Pennington’s municipal appropriations are increasing from $3.82 million in 2020 to $4.49 million in the 2021 budget.

The borough’s residential and commercial owners support the municipal appropriations through a tax levy. In 2021, the tax levy is projected to be $2.70 million, an increase from 2020’s $2.57 million.

The 2020 budget totaled $3.82 million. Residential and commercial property owners paid a total tax levy of $2.40 million to support the budget.

The borough’s Chief Financial Officer Sandra Webb informed the Council at the May 3 meeting that Pennington had been notified by the assessor that the borough’s assessed value dropped by $279,000.

“We are going to propose a small amendment to the budget to keep the tax rate at the two cent increase, which would be a $1,369 decrease in the local tax. We are going to use surplus to offset that,” Webb said.

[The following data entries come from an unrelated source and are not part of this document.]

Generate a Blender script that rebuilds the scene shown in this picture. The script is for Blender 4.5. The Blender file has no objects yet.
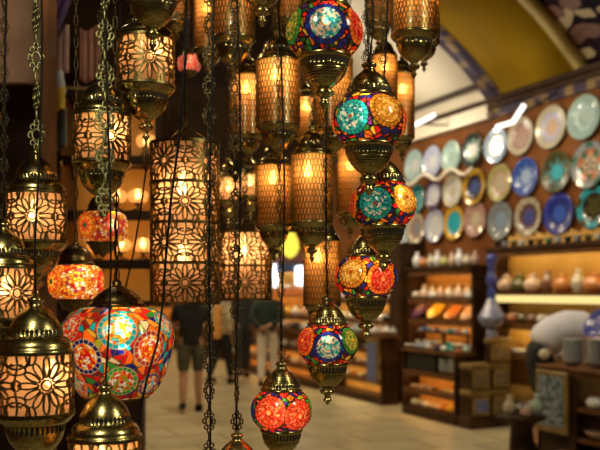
import bpy, math, random
import numpy as np
from mathutils import Vector, Matrix

sc = bpy.context.scene
COL = sc.collection
PI = math.pi
rnd = random.Random(7)

# ------------------------------------------------------------------ camera frame
FPX, CX, HOR, EYE = 824.0, 300.0, 290.0, 1.65
YAW = math.radians(25.0)
CA, SA = math.cos(YAW), math.sin(YAW)
FW = Vector((SA, CA, 0.0))
RT = Vector((CA, -SA, 0.0))
CAM = Vector((0, 0, EYE))


def P(x, y, d):
    """point seen at (x, y) of the 600x450 view, at depth d"""
    return CAM + FW * d + RT * ((x - CX) / FPX * d) + Vector((0, 0, (HOR - y) / FPX * d))


def on_x(x, y, X):
    """the same for a plane X = const"""
    t = (x - CX) / FPX
    return P(x, y, X / (SA + CA * t))


def on_y(x, y, Y):
    t = (x - CX) / FPX
    return P(x, y, Y / (CA - SA * t))


def depth_of(p):
    return p.x * SA + p.y * CA


# ------------------------------------------------------------------ materials
MATS = {}


def nodes_of(name):
    m = bpy.data.materials.new(name)
    m.use_nodes = True
    nt = m.node_tree
    nt.nodes.clear()
    out = nt.nodes.new('ShaderNodeOutputMaterial')
    MATS[name] = m
    return m, nt, out


def N(nt, kind, **kw):
    n = nt.nodes.new('ShaderNode' + kind)
    for k, v in kw.items():
        if k in n.inputs:
            n.inputs[k].default_value = v
        else:
            setattr(n, k, v)
    return n


def c4(c):
    return (c[0], c[1], c[2], 1.0)


def noise_color(nt, a, b, scale, lo=0.35, hi=0.65, detail=4.0, coord='Object'):
    tc = N(nt, 'TexCoord')
    no = N(nt, 'TexNoise', Scale=scale, Detail=detail)
    nt.links.new(tc.outputs[coord], no.inputs['Vector'])
    rp = N(nt, 'ValToRGB')
    rp.color_ramp.elements[0].position = lo
    rp.color_ramp.elements[1].position = hi
    rp.color_ramp.elements[0].color = c4(a)
    rp.color_ramp.elements[1].color = c4(b)
    nt.links.new(no.outputs['Fac'], rp.inputs['Fac'])
    return no, rp


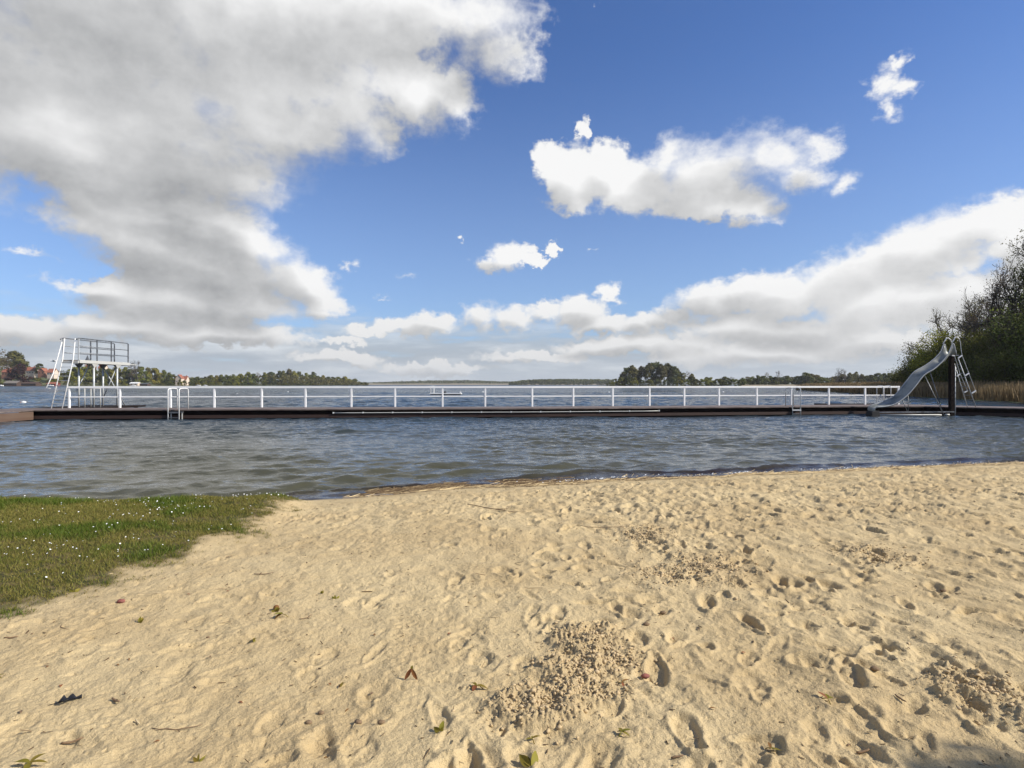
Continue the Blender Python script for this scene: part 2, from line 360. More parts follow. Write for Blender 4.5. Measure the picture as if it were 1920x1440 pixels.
def sand_height(x, y):
    """height of the sand, and how freshly dug it is"""
    s = shore_y(x)-y
    gm = sstep(-.35, .3, np.interp(y, GRX, GRE)-x)
    slope = .30*(1-np.exp(-np.maximum(s, 0)/2.2))
    under = -.07*np.maximum(-s, 0)-.02*sstep(0, .6, -s)
    z = slope+under
    bank = .29*sstep(-.02, .35+.8*sstep(-4.2, -3.2, x), s)+np.minimum(s, 0)*.12                      # turf stands as a little bank over the water
    z = z*(1-gm)+(bank+.03*perlin(x*.5, y*.5, 3))*gm
    dry = sstep(.25, 1.6, s)                                                # trodden sand starts a little above the wet edge
    right = sstep(-1.2, 1.6, x)
    rough = dry*(1-.8*gm)*(.36+.50*right)
    z = z+.018*perlin(x*.55, y*.55, 10)*dry
    # soft dimples worn together, drawn out a little toward the water
    z = z+rough*(.020*perlin(x*2.3+.5*y, y*1.6, 11)+.013*perlin(x*5.0+.8*y, y*3.2, 12))
    r1 = 1-np.abs(perlin(x*4.2+.9*y, y*2.7, 13)); z = z+rough*.020*(r1*r1-.45)
    act = sstep(-.35, .45, perlin(x*1.3, y*1.3, 30))
    z = z+dry*(1-.7*gm)*(.0085*perlin(x*7.5, y*7.5, 32)+.0055*np.abs(perlin(x*10, y*10, 33)))
    r2 = 1-np.abs(perlin(x*15, y*15, 14)); z = z+dry*(1-.6*gm)*.0042*(r2-.6)*(.30+act)
    z = z+dry*(1-.5*gm)*(.0026*perlin(x*27, y*27, 15)*(.4+act)+.0019*perlin(x*55, y*55, 16)+.0010*perlin(x*110, y*110, 17))
    # little dents and crumbs everywhere
    spots = sstep(-.2, .5, perlin(x*2.1, y*2.1, 31))
    dn = perlin(x*11, y*12, 18); z = z-dry*(1-.7*gm)*.010*sstep(.45, .85, dn)*(.3+.7*spots)
    dn = perlin(x*25, y*26, 19); z = z-dry*(1-.7*gm)*.0065*sstep(.45, .85, dn)+dry*(1-.7*gm)*.0065*sstep(.52, .9, -dn)*(.4+.6*spots)
    dug = np.zeros_like(z)
    for (cx, cy, rx, ry, w) in DIGS:
        d = np.sqrt(((x-cx)/rx)**2+((y-cy)/ry)**2)+.40*perlin(x*4.3, y*4.3, 41)+.2*perlin(x*12, y*12, 40)
        dug = np.maximum(dug, w*sstep(1.1, .6, d))
    c1 = perlin(x*15, y*15, 42); c2 = perlin(x*34, y*34, 43); c3 = perlin(x*70, y*70, 48)
    clod = np.maximum(c1, -.2)*.020+np.maximum(np.abs(c2)-.12, -.1)*.022+np.maximum(c3, -.2)*.009+.014*np.abs(perlin(x*6, y*6, 44))
    z = z+dug*(clod+.020)
    # scattered churned patches farther off
    ch = sstep(.22, .55, perlin(x*.85, y*.8, 45)+.2*right-.12)*dry*(1-gm)*sstep(3.8, 6.5, y)*.8
    z = z+ch*(np.maximum(perlin(x*9, y*9, 46), -.25)*.030+np.maximum(perlin(x*21, y*22, 47), -.2)*.020)
    far = sstep(4.5, 8, y)*dry*(1-gm); z = z+far*(.5+.5*right)*(.030*np.maximum(np.abs(perlin(x*4.5, y*3.6, 49))-.25, 0)+.017*perlin(x*6.5, y*6.0, 39)+.014*np.maximum(perlin(x*14, y*12, 38), 0)-.022*sstep(.35, .7, perlin(x*7.5, y*6, 37)))
    return z, np.maximum(dug, .5*ch), gm
def fan(y0, y1, nr, ncol, tmax, apex, power):
    """rows closer together near the beach visitor, columns spreading outward"""
    u = np.linspace(0, 1, nr)
    y = 1/((1-u)/y0**power+u/y1**power)**(1/power)
    s = np.linspace(-1, 1, ncol); t = tmax*(.72*s+.28*s**3)
    return t[None,:]*(y[:,None]+apex), np.repeat(y[:,None], ncol, 1), y, t
SAND_N = (900, 1500)
sx, sy, srow, scol = fan(1.3, 17.5, *SAND_N, 1.3, .9, .75)
sx = sx.astype(np.float32); sy = sy.astype(np.float32)
sz, sdug, _ = sand_height(sx, sy)
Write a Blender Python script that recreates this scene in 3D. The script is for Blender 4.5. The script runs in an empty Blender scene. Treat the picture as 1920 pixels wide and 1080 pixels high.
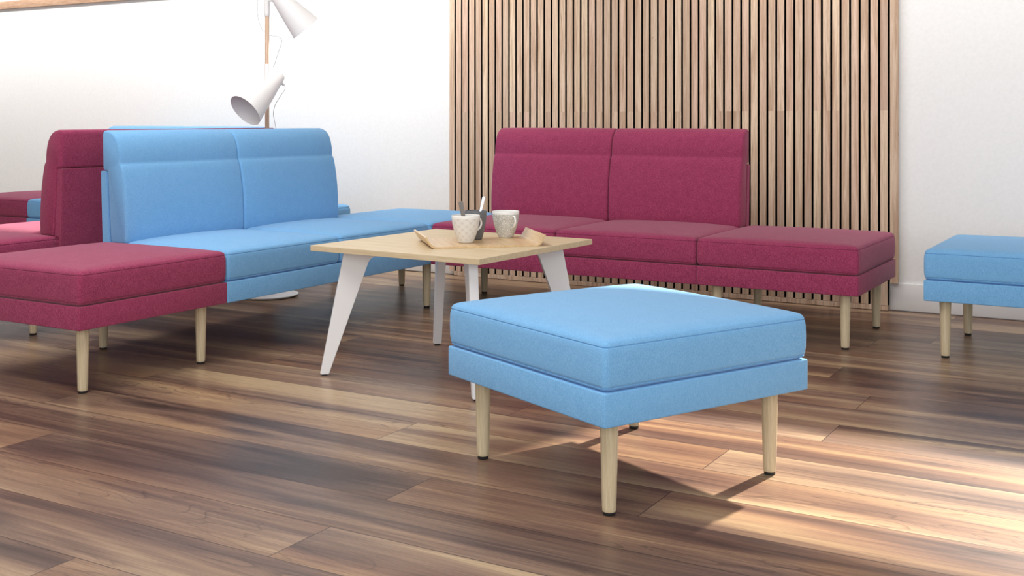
import bpy, bmesh, math, random
from mathutils import Vector, Matrix
random.seed(7)
SC = bpy.context.scene
COL = SC.collection
PI = math.pi

# ------------------------------------------------------------------ camera
CAM_H, YAW, FPX = 0.97, 0.5292, 2151.8
cam_d = bpy.data.cameras.new('camera')
cam = bpy.data.objects.new('camera', cam_d); COL.objects.link(cam)
cam.location = (0, 0, CAM_H); cam.rotation_euler = (PI/2, 0, YAW)
cam_d.sensor_width = 36; cam_d.lens = FPX/1920*36
cam_d.shift_y = -(540-223.3)/1920
cam_d.clip_start = 0.05
SC.camera = cam
CY, SY = math.cos(YAW), math.sin(YAW)

def world_at(lat, depth, z):
    """a point 'lat' metres right of and 'depth' metres along the survey axis"""
    return Vector((-SY*depth+CY*lat, CY*depth+SY*lat, z))

# ------------------------------------------------------------------ helpers
def new_obj(name, bm, m, parent=None, smooth=True, angle=None):
    me = bpy.data.meshes.new(name)
    bm.normal_update(); bm.to_mesh(me); bm.free()
    o = bpy.data.objects.new(name, me); COL.objects.link(o)
    if m: me.materials.append(m)
    if smooth:
        for p in me.polygons: p.use_smooth = True
        if angle is not None: me.set_sharp_from_angle(angle=math.radians(angle))
    if parent: o.parent = parent
    return o

def empty(name, label, cat, loc, rz=0, group=None):
    o = bpy.data.objects.new(name, None); COL.objects.link(o)
    o.location = loc; o.rotation_euler = (0, 0, rz); o.empty_display_size = .1
    o['label'] = label; o['category'] = cat
    if group: o['group'] = group
    return o

def tag(o, label, cat, group=None):
    o['label'] = label; o['category'] = cat
    if group: o['group'] = group
    return o

def struct(o): o['kind'] = 'structure'; return o

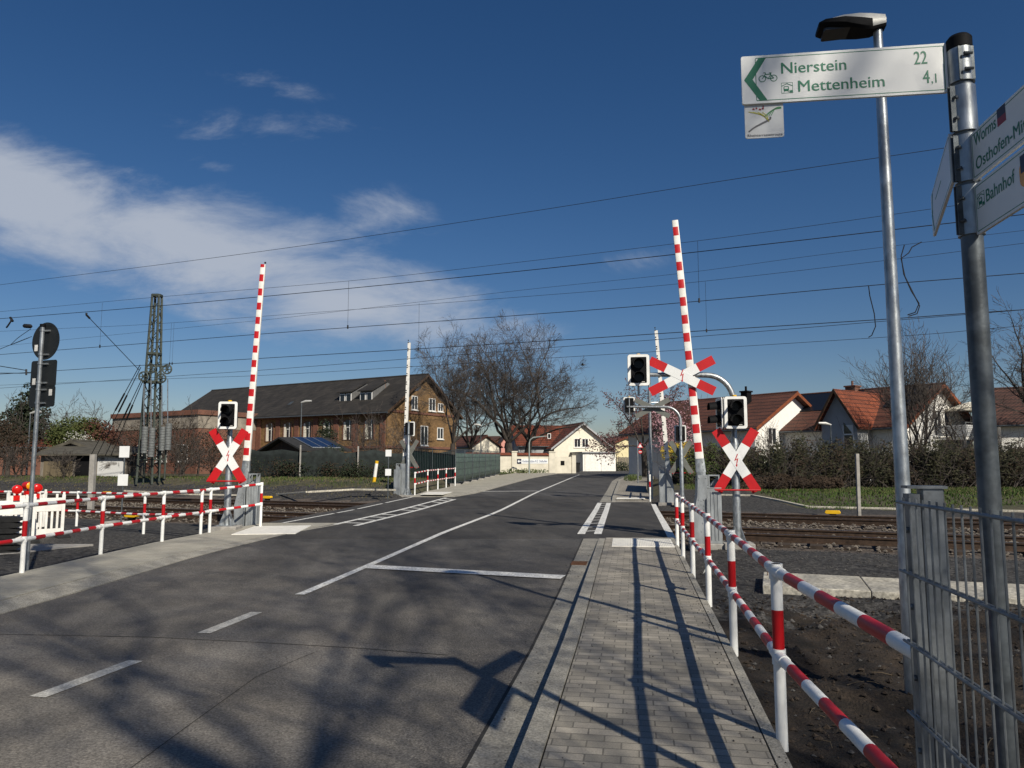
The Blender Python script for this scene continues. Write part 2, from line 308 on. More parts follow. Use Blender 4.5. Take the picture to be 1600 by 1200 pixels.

In 2021, the municipal tax rate is projected to be 49 cents per $100 of assessed valuation. The owner of a home that is still assessed at $484,000 pays $2,371 in municipal taxes. The municipal tax rate increased by two cents from 47 cents in 2020.

An owner of a home assessed at $484,000 paid $2,274 in 2020 municipal taxes.

Municipal taxes are one item on a property owner’s total tax bill, which also includes school taxes and Mercer County taxes.

The amount an individual pays in taxes is determined by the assessed value of his home and/or property, and the tax rate that is set by each taxing entity.

On the revenues portion of the 2021 budget, Pennington will use $437,546 from the surplus as revenue in the budget. In the 2020 budget, officials used $366,915 from the surplus funds as revenue in the budget. Other revenues in the 2021 budget include $135,000 in uniform construction code fees, $187,581 in state aid, which is the same amount received in 2020; and $533,499 in public and private revenues.

On the appropriations side of the budget for 2021, the budget will fund appropriations such as $632,000 in police salaries and wages, $235,000 on the payment of bond principal, $182,354 on shared service agreements, $210,000 on employee group health, $114,000 engineering services and costs, and $275,000 roads salary and wages.